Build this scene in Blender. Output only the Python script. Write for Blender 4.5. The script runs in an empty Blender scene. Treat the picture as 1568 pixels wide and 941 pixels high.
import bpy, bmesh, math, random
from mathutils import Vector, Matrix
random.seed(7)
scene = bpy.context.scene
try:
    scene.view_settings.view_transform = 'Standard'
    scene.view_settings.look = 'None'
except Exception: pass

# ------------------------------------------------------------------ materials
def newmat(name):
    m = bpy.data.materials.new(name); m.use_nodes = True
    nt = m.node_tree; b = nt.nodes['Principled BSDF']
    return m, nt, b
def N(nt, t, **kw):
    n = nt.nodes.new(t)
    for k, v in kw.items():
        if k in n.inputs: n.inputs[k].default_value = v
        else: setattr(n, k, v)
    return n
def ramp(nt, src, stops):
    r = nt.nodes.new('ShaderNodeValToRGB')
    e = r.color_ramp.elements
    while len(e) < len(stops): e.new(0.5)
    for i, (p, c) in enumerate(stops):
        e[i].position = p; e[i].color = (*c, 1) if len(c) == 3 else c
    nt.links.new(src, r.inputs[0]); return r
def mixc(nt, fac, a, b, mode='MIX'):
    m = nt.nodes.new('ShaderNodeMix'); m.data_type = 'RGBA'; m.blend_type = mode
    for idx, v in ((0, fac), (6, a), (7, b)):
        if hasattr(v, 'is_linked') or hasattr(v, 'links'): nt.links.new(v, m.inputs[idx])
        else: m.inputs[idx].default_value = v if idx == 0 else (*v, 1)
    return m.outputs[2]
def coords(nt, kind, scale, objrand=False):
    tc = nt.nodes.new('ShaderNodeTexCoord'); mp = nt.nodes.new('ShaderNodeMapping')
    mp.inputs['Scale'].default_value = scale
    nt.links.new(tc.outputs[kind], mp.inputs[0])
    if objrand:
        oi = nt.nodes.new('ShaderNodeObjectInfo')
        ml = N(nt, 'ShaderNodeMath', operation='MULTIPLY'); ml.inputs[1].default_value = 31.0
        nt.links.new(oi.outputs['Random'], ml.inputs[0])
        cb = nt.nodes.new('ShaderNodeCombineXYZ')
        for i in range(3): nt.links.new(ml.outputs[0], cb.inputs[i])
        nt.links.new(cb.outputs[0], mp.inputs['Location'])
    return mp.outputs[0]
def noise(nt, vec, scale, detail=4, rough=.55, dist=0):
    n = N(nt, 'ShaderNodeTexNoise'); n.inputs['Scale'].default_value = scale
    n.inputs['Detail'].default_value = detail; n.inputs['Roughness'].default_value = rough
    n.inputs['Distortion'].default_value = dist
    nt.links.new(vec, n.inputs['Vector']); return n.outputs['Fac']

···

▶ [TASK DESCRIPTION] Only the lines from the top of the data through the line that contains "except Exception: pass" should be quoted, exactly as they stand.

▶ [COMPLETED TASK]
Build this scene in Blender. Output only the Python script. Write for Blender 4.5. The script runs in an empty Blender scene. Treat the picture as 1568 pixels wide and 941 pixels high.
import bpy, bmesh, math, random
from mathutils import Vector, Matrix
random.seed(7)
scene = bpy.context.scene
try:
    scene.view_settings.view_transform = 'Standard'
    scene.view_settings.look = 'None'
except Exception: pass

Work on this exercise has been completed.